None of the attacks on industry funds appear to relate to the benefits received by the funds’ members: there have been no findings that members of industry funds are disadvantaged, especially when compared to their retail fund counterparts, and in fact, there couldn’t be.

Nevertheless, the attack on industry super has come at a very convenient time for the large financial institutions. Joe Hockey’s financial system inquiry, headed up by a former Commonwealth Bank CEO, has made several recommendations in relation to the superannuation industry.

Of note, the recommendations include stripping away the representative model of industry funds by requiring their boards to include a majority of “independent” members, as well as an “independent” chairperson, who neither represent trade unions or industry employers.

The finance sector is likely to use this opportunity to continue its push for modern awards to include retail funds in their lists of default funds.

If this occurs, employers will once again be able nominate retail funds as their default superannuation fund.

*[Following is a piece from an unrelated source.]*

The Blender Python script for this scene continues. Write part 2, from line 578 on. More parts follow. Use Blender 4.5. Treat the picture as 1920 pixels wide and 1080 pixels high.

This will mean that banks, who own and operate most retail funds, will again have unfettered access to employees’ superannuation.

If the employer associations and financial institutions get their way, the management of industry funds will be debilitated by onerous and incomparable governance requirements, while banks reap the rewards of again being default super funds. It will not only benefit the big banks, but also those invested in the ideological war against trade unions.

The only people who don’t appear to benefit from these changes are employees, who are supposed to be the benefactors of the superannuation system and to whom only industry funds are answerable.

Giri Sivaraman is a Principal and Alana Heffernan a lawyer in Maurice Blackburn’s employment and industrial law team.